Tuesday, April 18, 2017

The rest of the story....

We eventually left River Oaks and moved to Lake Worth. We lived at 6101 Graham Street. It was a corner lot and a good sized yard. Daddy always kept the yard so nice and had rose bushes. He was very proud of his yard. We moved there at the end of my fourth grade in school. If my math is right, and that’s questionable due to memory lapses and not math skills, I was eleven years old. Peggy would have been nine and Milton almost fifteen.

When daddy bought the house it was a prefabricated house. It was basically nothing but a shell. Everything had to be finished out and daddy, Ed, and Milton did most of the work. If daddy was working on something, Ed and Milton would be pitching in on anything he wanted including digging lateral lines for a septic tank drainage. Ed and Milton could have their room any way they wanted and, as you remember, they painted the room a light brown with two walls decorated with dark brown cow brands. The brands were worked into the texture before it dried. Grandpa Walker had an old radio the boys inherited and they built it into one wall….sure wish we had thought to remove it when we sold the house.

Peggy and I decided...well, I decided because I was older to paint our room Paprika!! It was really the color of paprika spice, loud!! (I just now stopped writing this to go to the kitchen. I can’t believe they were allowed to paint their room that color!!)

Milton and I used to get in trouble for dancing on the old hardwood floors. We loved to dance to rock and roll. It was called something else by adults back then. (I felt it prudent to leave that name out of print.) Mother would make us stop only to get far enough out of earshot so we could crank it up again.

When Milton was a teenager he was friends with a young man in school that was responsible for Milton going to church and being baptized. That led to mother going back to church and daddy going with her to eventually being baptized himself. (Years later uncle Wayne would serve as an elder in the church.)

I will insert a bit of information on Ed now because it falls in place before Mary Wayne’s next memory. Ed married Mary Lynn. I was their ring bearer. I was told by my mom I had no desire to be anyone’s ring bearer. She said I made the comment, “I don’t wanna go to no marryin’”. I did have a terrible crush on Mary Lynn though so I went through the process without too much urging. I have a brief memory of being pushed down the aisle at the actual wedding but that is all I remember of that ceremony.

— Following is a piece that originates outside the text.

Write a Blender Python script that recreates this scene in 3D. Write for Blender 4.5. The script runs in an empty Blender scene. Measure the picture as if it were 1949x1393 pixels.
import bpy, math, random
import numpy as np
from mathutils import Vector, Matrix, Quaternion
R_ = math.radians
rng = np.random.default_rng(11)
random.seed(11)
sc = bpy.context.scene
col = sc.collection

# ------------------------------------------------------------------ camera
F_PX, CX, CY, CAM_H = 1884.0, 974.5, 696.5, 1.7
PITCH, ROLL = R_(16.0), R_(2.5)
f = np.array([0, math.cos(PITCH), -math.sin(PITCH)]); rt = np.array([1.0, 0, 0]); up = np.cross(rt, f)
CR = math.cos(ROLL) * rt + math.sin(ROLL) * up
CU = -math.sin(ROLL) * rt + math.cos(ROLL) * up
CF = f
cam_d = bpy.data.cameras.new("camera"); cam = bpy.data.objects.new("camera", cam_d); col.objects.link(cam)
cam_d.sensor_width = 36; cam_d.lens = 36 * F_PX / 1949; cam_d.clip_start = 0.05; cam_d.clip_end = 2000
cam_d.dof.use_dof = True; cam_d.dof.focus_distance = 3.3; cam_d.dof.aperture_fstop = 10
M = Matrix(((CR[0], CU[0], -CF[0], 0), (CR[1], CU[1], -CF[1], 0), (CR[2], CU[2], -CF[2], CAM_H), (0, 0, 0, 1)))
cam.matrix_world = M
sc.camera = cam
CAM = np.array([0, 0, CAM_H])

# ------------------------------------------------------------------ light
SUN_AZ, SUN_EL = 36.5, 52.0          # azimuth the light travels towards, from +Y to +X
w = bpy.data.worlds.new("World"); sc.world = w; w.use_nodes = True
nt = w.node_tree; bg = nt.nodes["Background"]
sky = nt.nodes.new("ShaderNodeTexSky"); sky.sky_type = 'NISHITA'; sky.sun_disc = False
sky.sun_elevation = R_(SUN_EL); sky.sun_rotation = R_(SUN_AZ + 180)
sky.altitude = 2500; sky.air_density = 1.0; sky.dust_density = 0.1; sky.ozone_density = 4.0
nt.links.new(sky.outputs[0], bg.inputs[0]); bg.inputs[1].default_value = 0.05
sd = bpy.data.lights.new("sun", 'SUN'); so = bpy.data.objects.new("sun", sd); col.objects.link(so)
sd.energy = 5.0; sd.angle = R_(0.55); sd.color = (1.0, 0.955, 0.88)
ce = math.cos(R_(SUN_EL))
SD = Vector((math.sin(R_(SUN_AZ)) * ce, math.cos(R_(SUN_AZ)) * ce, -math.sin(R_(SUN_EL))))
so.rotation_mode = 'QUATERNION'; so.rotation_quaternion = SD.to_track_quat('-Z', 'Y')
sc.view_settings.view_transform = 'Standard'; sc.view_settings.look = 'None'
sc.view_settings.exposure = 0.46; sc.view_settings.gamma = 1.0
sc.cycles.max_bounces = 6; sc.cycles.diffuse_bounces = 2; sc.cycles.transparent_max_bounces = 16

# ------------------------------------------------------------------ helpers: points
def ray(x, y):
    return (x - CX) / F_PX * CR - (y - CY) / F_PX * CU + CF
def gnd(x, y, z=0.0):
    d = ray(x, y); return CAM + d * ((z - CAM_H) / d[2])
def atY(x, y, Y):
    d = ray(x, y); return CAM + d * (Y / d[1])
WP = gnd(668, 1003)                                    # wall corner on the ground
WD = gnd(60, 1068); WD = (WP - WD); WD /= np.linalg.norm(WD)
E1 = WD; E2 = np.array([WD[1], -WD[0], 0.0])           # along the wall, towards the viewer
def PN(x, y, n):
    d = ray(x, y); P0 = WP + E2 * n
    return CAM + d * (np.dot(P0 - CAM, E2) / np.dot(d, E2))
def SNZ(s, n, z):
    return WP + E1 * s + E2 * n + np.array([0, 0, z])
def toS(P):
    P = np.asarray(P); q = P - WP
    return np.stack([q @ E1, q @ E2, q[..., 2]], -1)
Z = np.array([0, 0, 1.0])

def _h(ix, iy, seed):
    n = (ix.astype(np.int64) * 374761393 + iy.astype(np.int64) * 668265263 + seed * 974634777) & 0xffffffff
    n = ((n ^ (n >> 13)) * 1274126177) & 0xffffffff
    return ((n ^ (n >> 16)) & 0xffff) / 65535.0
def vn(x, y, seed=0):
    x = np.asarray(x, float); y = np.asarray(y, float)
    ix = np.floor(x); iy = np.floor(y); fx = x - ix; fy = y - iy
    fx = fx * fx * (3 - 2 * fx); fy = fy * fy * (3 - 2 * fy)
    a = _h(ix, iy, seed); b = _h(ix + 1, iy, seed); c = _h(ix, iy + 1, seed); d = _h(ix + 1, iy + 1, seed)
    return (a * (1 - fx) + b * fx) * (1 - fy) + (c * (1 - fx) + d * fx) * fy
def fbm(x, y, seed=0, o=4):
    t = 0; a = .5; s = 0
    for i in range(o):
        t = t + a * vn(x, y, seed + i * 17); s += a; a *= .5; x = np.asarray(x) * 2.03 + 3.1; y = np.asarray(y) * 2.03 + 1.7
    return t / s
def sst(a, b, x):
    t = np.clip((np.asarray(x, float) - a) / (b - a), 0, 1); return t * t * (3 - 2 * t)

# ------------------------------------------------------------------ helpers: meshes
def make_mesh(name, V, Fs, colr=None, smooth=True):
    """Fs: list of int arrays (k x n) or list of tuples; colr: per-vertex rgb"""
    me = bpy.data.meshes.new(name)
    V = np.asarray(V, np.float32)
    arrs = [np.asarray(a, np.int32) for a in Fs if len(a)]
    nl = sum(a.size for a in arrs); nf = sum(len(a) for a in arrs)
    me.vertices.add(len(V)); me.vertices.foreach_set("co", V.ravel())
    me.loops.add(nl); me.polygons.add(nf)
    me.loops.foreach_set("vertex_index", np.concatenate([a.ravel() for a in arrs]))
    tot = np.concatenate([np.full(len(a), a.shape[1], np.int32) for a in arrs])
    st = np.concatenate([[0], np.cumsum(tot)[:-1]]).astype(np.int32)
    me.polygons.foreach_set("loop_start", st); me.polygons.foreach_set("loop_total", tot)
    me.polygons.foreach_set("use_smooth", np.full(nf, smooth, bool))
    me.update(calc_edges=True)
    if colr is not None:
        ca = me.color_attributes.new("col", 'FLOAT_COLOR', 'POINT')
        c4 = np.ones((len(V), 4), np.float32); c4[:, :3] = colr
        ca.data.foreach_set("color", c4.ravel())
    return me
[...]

Milton married at a very young age and fathered two beautiful children. He and Linda divorced and Milton married one more time. Her name was Judy. He and Judy had a little girl, Gloria, about the same age as my Kevin. (Milton was killed in a car accident when Gloria was an infant.) I communicate with her through Facebook. I rarely get to talk to her or see her. She has two beautiful daughters and I can see Milton in all of his children.

This ends Mary Wayne’s wonderful story. I’m so glad she put her memories into words. You may notice more information was included on Milton than the other sibs. This is because his son, Don Walker, asked for as much information as I could gather about his dad. He was just a little boy when Milton died. He wants to know as much about him as anyone can provide so cousins, pass your memories on!

I told Don all I could remember about Milton and my favorite memory was of seeing him drive down River Oaks Blvd one day in his 1950-ish Ford coupe. It was white with red wheels, chrome rims and baby moons. I was about six and waiting in the car for my mom. I saw Milton and leaned as far as possible out of the car window and started yelling at him as loud as I could. Even though he was stopped at a red light right in front of the parking lot where I sat, he did not hear me. I mean I yelled his name, I waved my arms...he never even moved. Even his friends in the car heard me and punched Milton over and over while pointing me out. He continued to stare at that red light and never heard me. I’m pretty sure he had hearing problems.

I could tell more memories but I guess this has gone on long enough. I will tell the story about Mary Wayne and Peggy trying to drown my brother Glenn, Bruce, and me on a later post.